Exercise directions:
Repeat the listing in full, word for word.

Input material:
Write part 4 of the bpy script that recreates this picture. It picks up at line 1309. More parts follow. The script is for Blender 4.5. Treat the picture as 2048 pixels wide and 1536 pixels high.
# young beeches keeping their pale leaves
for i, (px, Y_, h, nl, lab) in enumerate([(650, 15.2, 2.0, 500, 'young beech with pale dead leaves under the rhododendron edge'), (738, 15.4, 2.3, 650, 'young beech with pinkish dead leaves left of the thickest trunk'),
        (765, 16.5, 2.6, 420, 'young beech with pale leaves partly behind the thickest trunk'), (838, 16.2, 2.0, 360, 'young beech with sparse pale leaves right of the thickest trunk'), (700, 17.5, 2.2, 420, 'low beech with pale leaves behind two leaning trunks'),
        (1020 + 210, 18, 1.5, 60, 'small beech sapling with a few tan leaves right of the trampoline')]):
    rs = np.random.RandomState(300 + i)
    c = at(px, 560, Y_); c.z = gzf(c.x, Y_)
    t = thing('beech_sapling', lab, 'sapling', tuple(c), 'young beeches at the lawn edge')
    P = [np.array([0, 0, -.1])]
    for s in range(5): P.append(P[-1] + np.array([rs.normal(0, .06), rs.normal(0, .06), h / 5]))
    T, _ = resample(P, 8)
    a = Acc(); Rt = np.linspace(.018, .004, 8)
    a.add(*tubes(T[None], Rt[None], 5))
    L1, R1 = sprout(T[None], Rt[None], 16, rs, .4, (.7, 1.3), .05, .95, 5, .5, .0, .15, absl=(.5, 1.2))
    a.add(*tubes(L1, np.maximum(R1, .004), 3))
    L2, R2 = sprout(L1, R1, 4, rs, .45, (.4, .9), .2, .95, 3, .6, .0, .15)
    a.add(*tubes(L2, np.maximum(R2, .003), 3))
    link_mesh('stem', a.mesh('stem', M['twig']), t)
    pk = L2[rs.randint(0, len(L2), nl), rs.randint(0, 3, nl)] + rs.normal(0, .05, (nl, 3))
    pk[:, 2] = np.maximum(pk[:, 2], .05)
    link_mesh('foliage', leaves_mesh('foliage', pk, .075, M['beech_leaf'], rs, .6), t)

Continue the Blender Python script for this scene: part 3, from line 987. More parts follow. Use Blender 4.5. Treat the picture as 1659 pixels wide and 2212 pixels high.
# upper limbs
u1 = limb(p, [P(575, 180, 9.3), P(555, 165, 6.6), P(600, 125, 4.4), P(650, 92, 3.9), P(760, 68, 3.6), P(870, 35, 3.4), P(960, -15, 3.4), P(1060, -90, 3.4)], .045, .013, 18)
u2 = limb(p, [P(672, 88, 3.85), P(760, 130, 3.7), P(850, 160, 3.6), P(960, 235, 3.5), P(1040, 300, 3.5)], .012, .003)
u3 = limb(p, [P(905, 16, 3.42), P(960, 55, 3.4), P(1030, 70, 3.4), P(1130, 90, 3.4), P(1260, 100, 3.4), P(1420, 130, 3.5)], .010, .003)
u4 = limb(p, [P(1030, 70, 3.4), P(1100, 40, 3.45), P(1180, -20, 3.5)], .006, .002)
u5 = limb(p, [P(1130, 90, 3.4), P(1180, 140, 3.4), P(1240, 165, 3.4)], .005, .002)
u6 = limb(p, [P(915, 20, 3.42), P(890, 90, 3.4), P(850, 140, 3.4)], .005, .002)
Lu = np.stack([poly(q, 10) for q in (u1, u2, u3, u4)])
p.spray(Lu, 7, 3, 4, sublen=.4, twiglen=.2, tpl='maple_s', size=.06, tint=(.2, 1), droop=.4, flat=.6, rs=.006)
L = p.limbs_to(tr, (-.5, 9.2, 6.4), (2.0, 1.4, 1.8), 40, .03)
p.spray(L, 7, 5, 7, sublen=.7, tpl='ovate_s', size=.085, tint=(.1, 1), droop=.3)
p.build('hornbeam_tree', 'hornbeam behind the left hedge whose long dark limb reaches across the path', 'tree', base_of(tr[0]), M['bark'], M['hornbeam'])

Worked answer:
Write part 4 of the bpy script that recreates this picture. It picks up at line 1309. More parts follow. The script is for Blender 4.5. Treat the picture as 2048 pixels wide and 1536 pixels high.
# young beeches keeping their pale leaves
for i, (px, Y_, h, nl, lab) in enumerate([(650, 15.2, 2.0, 500, 'young beech with pale dead leaves under the rhododendron edge'), (738, 15.4, 2.3, 650, 'young beech with pinkish dead leaves left of the thickest trunk'),
        (765, 16.5, 2.6, 420, 'young beech with pale leaves partly behind the thickest trunk'), (838, 16.2, 2.0, 360, 'young beech with sparse pale leaves right of the thickest trunk'), (700, 17.5, 2.2, 420, 'low beech with pale leaves behind two leaning trunks'),
        (1020 + 210, 18, 1.5, 60, 'small beech sapling with a few tan leaves right of the trampoline')]):
    rs = np.random.RandomState(300 + i)
    c = at(px, 560, Y_); c.z = gzf(c.x, Y_)
    t = thing('beech_sapling', lab, 'sapling', tuple(c), 'young beeches at the lawn edge')
    P = [np.array([0, 0, -.1])]
    for s in range(5): P.append(P[-1] + np.array([rs.normal(0, .06), rs.normal(0, .06), h / 5]))
    T, _ = resample(P, 8)
    a = Acc(); Rt = np.linspace(.018, .004, 8)
    a.add(*tubes(T[None], Rt[None], 5))
    L1, R1 = sprout(T[None], Rt[None], 16, rs, .4, (.7, 1.3), .05, .95, 5, .5, .0, .15, absl=(.5, 1.2))
    a.add(*tubes(L1, np.maximum(R1, .004), 3))
    L2, R2 = sprout(L1, R1, 4, rs, .45, (.4, .9), .2, .95, 3, .6, .0, .15)
    a.add(*tubes(L2, np.maximum(R2, .003), 3))
    link_mesh('stem', a.mesh('stem', M['twig']), t)
    pk = L2[rs.randint(0, len(L2), nl), rs.randint(0, 3, nl)] + rs.normal(0, .05, (nl, 3))
    pk[:, 2] = np.maximum(pk[:, 2], .05)
    link_mesh('foliage', leaves_mesh('foliage', pk, .075, M['beech_leaf'], rs, .6), t)

Continue the Blender Python script for this scene: part 3, from line 987. More parts follow. Use Blender 4.5. Treat the picture as 1659 pixels wide and 2212 pixels high.
# upper limbs
u1 = limb(p, [P(575, 180, 9.3), P(555, 165, 6.6), P(600, 125, 4.4), P(650, 92, 3.9), P(760, 68, 3.6), P(870, 35, 3.4), P(960, -15, 3.4), P(1060, -90, 3.4)], .045, .013, 18)
u2 = limb(p, [P(672, 88, 3.85), P(760, 130, 3.7), P(850, 160, 3.6), P(960, 235, 3.5), P(1040, 300, 3.5)], .012, .003)
u3 = limb(p, [P(905, 16, 3.42), P(960, 55, 3.4), P(1030, 70, 3.4), P(1130, 90, 3.4), P(1260, 100, 3.4), P(1420, 130, 3.5)], .010, .003)
u4 = limb(p, [P(1030, 70, 3.4), P(1100, 40, 3.45), P(1180, -20, 3.5)], .006, .002)
u5 = limb(p, [P(1130, 90, 3.4), P(1180, 140, 3.4), P(1240, 165, 3.4)], .005, .002)
u6 = limb(p, [P(915, 20, 3.42), P(890, 90, 3.4), P(850, 140, 3.4)], .005, .002)
Lu = np.stack([poly(q, 10) for q in (u1, u2, u3, u4)])
p.spray(Lu, 7, 3, 4, sublen=.4, twiglen=.2, tpl='maple_s', size=.06, tint=(.2, 1), droop=.4, flat=.6, rs=.006)
L = p.limbs_to(tr, (-.5, 9.2, 6.4), (2.0, 1.4, 1.8), 40, .03)
p.spray(L, 7, 5, 7, sublen=.7, tpl='ovate_s', size=.085, tint=(.1, 1), droop=.3)
p.build('hornbeam_tree', 'hornbeam behind the left hedge whose long dark limb reaches across the path', 'tree', base_of(tr[0]), M['bark'], M['hornbeam'])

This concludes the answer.